**Written problem:** Will you quote precisely the lines that run from the top of the material below to the line containing "scene.camera = cam", both ends included?

**Data segment:**
** begin **

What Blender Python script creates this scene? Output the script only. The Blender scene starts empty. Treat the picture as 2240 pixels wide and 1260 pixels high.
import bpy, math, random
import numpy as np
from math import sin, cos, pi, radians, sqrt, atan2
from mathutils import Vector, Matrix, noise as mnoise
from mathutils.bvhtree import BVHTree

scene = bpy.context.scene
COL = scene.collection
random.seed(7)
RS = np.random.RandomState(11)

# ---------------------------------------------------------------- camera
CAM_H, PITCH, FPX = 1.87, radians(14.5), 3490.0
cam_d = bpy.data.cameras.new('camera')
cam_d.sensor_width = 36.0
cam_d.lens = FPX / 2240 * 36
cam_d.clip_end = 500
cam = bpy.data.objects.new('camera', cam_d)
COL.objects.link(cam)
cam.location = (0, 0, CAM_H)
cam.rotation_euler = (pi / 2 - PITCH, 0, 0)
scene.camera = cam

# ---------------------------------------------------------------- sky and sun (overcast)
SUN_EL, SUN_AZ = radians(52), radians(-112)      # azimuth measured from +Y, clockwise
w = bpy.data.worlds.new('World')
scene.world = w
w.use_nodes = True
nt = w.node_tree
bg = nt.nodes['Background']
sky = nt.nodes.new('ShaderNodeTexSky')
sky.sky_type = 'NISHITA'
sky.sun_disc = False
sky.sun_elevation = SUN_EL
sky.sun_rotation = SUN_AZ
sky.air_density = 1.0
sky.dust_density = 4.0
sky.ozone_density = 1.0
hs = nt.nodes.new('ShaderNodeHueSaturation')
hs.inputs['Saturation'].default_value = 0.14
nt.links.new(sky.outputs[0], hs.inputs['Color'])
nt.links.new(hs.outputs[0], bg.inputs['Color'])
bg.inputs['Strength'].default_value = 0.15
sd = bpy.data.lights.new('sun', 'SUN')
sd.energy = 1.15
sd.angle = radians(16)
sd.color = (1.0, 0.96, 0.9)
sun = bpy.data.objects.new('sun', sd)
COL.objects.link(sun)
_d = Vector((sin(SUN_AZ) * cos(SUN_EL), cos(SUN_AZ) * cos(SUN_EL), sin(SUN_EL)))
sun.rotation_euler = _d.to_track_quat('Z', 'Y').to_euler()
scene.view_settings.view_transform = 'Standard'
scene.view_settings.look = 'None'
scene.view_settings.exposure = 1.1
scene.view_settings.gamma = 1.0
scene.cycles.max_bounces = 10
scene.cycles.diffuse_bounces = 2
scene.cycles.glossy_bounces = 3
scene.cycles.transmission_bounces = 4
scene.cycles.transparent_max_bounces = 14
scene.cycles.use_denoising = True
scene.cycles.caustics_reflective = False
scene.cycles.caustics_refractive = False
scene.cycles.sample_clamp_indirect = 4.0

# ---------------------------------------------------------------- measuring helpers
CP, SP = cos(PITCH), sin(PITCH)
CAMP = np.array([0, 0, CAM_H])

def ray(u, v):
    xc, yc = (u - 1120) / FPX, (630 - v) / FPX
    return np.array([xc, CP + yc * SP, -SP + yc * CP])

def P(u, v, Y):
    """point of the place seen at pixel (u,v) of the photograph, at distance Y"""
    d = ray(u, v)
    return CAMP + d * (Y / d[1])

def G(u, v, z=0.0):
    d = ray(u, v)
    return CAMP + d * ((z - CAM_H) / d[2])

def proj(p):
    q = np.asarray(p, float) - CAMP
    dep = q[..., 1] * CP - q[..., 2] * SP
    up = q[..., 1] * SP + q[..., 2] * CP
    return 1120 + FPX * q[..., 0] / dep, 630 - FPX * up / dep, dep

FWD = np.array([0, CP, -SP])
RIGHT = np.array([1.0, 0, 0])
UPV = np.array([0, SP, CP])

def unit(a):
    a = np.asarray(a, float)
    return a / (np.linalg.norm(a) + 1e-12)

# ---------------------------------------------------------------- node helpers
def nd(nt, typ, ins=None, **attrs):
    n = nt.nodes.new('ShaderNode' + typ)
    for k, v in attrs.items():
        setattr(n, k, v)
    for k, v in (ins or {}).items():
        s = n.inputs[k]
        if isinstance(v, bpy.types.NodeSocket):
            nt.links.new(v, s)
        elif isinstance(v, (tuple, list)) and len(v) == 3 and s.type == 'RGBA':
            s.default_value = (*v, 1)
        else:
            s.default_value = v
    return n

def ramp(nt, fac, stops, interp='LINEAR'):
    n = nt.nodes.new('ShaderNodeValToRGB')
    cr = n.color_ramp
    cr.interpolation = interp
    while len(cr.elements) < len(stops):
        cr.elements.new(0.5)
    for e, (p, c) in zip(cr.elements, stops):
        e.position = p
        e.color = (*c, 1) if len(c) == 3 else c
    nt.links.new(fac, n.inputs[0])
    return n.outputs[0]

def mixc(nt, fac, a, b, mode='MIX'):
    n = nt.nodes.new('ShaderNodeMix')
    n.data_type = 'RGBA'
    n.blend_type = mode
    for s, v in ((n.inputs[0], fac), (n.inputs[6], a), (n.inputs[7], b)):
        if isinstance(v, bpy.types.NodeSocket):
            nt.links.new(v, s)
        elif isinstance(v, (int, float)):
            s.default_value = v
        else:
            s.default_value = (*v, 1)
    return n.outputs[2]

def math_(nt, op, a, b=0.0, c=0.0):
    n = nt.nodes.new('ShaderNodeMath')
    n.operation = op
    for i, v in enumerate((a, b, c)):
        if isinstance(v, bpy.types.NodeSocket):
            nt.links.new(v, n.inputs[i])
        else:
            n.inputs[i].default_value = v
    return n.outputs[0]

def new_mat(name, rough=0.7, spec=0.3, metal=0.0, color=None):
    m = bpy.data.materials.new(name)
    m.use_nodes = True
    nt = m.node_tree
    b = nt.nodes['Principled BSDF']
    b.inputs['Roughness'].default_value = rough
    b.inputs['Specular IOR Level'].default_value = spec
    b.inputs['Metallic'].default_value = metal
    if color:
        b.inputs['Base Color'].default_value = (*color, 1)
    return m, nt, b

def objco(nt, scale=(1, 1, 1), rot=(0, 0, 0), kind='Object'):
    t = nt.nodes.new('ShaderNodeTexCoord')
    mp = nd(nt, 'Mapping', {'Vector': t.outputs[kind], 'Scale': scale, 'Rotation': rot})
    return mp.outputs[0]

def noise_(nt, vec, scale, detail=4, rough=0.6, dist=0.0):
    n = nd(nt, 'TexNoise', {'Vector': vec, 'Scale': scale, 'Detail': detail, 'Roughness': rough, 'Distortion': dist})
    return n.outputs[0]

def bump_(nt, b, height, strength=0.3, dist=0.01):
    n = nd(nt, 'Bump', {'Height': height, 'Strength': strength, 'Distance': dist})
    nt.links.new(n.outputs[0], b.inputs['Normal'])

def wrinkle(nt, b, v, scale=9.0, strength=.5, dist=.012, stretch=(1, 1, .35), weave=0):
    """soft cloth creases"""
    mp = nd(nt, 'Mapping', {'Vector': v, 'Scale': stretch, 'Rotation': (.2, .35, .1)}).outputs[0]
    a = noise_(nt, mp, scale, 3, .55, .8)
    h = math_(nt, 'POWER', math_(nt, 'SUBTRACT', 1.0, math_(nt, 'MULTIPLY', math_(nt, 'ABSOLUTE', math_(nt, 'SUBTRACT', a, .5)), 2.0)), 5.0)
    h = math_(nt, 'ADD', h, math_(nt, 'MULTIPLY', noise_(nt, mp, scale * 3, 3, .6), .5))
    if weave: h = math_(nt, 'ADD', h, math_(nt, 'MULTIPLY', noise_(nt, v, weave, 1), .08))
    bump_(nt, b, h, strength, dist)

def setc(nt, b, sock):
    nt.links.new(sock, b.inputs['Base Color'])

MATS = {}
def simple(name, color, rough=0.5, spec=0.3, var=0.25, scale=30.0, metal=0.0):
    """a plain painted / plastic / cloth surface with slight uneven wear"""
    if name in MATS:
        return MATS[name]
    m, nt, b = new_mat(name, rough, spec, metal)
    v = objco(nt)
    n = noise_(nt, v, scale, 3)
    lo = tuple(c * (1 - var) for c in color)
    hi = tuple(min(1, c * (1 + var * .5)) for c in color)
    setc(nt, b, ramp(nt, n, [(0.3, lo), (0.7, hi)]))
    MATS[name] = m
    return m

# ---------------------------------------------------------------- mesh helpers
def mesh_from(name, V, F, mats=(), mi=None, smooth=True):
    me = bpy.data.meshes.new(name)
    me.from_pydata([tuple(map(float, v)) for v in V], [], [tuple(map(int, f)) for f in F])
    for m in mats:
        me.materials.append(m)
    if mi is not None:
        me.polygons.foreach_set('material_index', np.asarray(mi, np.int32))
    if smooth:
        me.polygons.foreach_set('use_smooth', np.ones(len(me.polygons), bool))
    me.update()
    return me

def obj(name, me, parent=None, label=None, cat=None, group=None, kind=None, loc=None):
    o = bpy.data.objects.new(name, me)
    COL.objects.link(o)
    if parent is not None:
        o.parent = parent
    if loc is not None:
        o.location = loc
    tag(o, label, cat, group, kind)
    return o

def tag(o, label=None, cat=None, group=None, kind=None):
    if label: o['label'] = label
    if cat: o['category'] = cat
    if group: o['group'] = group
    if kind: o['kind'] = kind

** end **

**Correct result:**
What Blender Python script creates this scene? Output the script only. The Blender scene starts empty. Treat the picture as 2240 pixels wide and 1260 pixels high.
import bpy, math, random
import numpy as np
from math import sin, cos, pi, radians, sqrt, atan2
from mathutils import Vector, Matrix, noise as mnoise
from mathutils.bvhtree import BVHTree

scene = bpy.context.scene
COL = scene.collection
random.seed(7)
RS = np.random.RandomState(11)

# ---------------------------------------------------------------- camera
CAM_H, PITCH, FPX = 1.87, radians(14.5), 3490.0
cam_d = bpy.data.cameras.new('camera')
cam_d.sensor_width = 36.0
cam_d.lens = FPX / 2240 * 36
cam_d.clip_end = 500
cam = bpy.data.objects.new('camera', cam_d)
COL.objects.link(cam)
cam.location = (0, 0, CAM_H)
cam.rotation_euler = (pi / 2 - PITCH, 0, 0)
scene.camera = cam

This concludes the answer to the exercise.